- Task to complete
Only a number is required: how many lines of the material contain the word "wide"?
────────────────
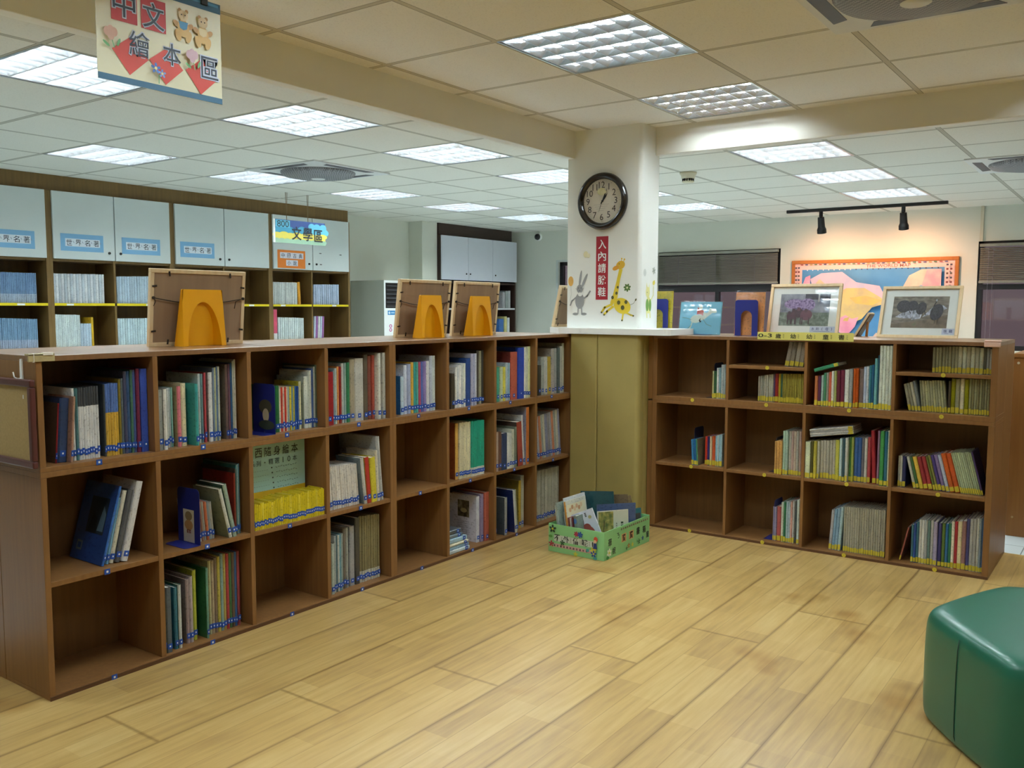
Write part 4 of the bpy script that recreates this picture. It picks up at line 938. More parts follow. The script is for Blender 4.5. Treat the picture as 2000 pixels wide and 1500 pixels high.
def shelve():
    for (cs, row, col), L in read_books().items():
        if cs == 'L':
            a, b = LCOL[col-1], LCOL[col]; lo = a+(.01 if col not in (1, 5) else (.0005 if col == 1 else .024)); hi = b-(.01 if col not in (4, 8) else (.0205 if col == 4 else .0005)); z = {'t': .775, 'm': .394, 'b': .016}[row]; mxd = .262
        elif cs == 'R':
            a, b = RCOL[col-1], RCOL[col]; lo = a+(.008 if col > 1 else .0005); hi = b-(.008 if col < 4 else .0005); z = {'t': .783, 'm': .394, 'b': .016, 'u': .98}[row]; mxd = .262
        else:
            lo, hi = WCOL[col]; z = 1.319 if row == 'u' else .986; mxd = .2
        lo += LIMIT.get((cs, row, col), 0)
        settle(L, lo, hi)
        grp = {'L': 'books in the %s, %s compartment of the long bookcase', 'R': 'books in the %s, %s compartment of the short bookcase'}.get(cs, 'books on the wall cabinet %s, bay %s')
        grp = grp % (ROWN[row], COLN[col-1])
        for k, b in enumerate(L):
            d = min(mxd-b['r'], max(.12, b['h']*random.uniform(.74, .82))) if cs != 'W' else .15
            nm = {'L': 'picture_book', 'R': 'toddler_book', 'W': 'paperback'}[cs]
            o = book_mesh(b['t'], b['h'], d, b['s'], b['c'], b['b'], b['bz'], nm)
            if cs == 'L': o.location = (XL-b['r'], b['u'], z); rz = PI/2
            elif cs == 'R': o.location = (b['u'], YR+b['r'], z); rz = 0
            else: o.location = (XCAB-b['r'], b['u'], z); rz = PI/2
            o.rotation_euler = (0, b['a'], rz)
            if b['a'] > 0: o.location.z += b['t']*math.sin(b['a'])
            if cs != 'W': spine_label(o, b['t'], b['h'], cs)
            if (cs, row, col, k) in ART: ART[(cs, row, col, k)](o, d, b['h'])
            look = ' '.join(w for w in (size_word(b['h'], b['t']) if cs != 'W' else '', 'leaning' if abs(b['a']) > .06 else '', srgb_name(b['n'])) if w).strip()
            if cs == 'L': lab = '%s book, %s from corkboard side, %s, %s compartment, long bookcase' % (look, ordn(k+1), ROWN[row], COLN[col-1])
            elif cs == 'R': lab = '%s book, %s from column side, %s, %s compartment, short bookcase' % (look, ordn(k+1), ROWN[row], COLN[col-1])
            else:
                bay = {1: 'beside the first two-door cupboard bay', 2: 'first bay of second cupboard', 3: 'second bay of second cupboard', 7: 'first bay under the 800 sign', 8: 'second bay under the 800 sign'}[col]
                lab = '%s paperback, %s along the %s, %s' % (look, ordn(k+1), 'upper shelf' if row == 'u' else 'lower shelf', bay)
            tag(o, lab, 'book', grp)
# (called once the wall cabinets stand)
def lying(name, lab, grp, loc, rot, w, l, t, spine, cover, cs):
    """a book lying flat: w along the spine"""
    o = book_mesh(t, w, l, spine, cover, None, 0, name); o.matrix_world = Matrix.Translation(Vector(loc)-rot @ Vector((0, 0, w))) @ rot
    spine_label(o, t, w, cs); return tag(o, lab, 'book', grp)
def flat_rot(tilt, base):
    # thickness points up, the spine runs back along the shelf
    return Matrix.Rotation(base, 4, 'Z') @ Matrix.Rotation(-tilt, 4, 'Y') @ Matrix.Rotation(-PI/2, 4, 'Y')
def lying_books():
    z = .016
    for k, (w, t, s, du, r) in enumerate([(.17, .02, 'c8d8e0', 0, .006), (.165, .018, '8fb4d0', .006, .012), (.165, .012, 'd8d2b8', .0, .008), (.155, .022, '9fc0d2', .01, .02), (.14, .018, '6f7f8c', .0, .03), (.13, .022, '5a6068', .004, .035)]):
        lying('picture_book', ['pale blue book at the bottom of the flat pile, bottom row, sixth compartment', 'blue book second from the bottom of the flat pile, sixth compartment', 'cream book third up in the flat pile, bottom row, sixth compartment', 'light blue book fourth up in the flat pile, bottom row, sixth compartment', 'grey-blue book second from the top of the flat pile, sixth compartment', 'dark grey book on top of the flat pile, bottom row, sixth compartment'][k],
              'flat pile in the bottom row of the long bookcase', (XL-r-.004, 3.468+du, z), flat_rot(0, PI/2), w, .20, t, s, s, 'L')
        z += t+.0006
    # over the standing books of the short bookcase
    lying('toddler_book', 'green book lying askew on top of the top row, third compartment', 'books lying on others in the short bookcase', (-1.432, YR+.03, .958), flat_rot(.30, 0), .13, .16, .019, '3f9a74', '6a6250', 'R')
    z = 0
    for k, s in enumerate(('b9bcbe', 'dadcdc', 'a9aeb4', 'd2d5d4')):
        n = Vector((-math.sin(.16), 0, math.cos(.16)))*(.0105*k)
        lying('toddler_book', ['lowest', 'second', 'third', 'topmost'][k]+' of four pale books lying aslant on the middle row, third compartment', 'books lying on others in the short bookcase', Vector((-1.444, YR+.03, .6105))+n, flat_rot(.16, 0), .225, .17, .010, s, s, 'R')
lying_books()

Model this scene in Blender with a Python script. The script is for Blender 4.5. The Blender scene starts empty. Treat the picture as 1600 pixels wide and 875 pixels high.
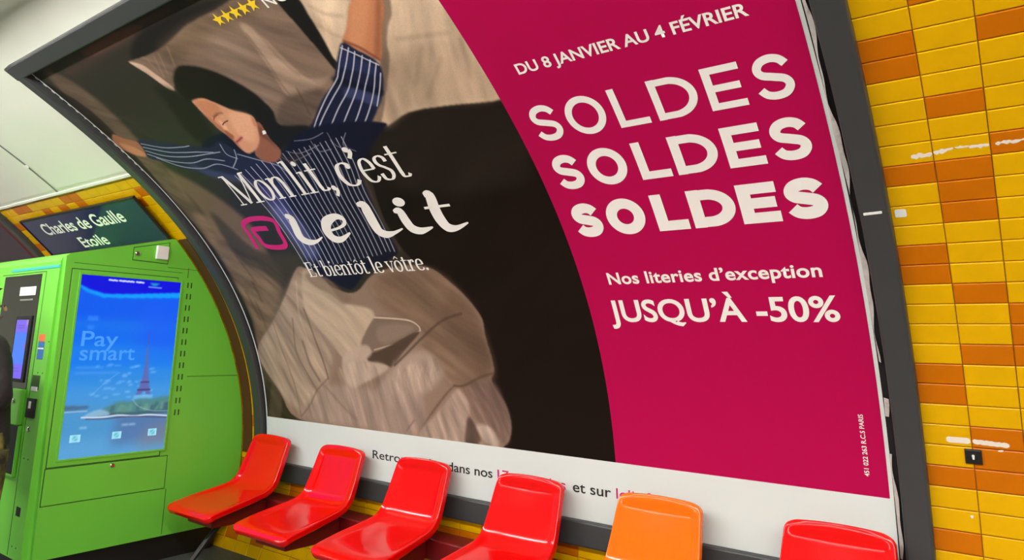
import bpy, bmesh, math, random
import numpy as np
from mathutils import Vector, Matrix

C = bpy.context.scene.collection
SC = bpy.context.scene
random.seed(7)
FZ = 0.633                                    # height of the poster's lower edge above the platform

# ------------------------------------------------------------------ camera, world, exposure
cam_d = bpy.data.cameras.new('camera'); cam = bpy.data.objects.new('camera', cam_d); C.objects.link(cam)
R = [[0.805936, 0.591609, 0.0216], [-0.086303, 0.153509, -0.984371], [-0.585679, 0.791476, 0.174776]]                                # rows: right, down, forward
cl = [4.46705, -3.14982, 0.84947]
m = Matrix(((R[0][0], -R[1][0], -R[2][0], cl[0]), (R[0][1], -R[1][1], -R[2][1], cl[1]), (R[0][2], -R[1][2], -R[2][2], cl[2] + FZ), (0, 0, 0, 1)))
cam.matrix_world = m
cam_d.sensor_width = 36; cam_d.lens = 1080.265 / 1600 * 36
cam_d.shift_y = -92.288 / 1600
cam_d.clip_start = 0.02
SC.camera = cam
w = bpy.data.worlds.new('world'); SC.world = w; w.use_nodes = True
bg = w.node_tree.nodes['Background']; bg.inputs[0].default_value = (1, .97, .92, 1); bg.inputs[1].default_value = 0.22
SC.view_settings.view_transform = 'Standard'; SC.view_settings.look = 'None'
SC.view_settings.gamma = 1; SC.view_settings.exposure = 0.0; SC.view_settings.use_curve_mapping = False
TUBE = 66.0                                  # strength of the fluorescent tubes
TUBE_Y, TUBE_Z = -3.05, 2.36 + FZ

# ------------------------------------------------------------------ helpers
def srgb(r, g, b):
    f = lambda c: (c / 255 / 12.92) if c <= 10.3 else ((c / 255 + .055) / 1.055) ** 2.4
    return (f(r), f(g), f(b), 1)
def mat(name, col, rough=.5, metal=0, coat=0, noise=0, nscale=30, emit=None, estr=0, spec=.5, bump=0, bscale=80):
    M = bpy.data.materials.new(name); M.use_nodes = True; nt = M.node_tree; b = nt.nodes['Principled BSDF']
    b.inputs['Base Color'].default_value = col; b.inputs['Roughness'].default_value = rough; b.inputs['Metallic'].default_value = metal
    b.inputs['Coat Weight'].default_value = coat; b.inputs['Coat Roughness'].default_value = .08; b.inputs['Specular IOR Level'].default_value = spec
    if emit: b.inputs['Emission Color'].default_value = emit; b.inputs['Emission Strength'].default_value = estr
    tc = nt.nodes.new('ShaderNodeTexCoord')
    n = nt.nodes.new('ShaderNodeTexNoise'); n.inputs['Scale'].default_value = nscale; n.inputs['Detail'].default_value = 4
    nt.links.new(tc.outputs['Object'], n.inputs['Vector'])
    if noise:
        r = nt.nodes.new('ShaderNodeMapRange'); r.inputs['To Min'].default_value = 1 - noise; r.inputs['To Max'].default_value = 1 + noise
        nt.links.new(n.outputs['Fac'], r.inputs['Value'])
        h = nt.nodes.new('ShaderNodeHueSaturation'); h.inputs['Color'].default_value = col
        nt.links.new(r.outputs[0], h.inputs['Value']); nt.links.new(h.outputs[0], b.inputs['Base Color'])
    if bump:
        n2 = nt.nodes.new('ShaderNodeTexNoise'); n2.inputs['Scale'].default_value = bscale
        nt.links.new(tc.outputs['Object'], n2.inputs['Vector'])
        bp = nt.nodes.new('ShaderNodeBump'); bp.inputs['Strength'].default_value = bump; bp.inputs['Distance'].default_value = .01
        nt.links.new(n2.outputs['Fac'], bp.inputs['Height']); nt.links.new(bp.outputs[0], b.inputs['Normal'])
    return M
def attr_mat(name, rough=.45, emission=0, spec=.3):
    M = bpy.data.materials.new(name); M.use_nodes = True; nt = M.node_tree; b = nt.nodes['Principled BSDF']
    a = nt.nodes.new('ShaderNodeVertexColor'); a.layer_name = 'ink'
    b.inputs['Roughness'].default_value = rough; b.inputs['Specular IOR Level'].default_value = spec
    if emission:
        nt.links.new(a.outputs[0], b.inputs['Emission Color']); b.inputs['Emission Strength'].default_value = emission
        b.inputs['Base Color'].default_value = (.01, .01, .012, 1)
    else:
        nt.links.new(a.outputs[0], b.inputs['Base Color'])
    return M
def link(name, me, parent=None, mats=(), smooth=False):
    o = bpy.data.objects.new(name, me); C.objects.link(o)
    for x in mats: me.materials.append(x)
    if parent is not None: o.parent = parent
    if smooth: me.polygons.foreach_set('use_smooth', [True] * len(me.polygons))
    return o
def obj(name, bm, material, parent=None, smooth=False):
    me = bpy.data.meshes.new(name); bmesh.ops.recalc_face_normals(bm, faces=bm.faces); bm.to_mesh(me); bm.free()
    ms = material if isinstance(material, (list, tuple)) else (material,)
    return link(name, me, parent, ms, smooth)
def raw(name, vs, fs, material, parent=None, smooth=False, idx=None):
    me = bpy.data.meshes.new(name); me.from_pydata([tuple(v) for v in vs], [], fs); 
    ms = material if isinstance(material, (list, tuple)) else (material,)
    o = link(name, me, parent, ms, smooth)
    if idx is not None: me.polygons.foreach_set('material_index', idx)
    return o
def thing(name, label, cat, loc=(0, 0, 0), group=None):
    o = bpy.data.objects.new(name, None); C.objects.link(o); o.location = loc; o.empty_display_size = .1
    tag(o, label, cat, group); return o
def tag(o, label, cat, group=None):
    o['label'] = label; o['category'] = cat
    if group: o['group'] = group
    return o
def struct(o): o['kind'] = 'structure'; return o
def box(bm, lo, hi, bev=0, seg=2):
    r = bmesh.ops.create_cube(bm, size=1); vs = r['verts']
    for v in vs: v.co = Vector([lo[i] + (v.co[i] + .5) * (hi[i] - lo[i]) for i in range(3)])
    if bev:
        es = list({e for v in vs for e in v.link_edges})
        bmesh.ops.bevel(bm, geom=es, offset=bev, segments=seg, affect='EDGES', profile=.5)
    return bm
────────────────
- Task answer
2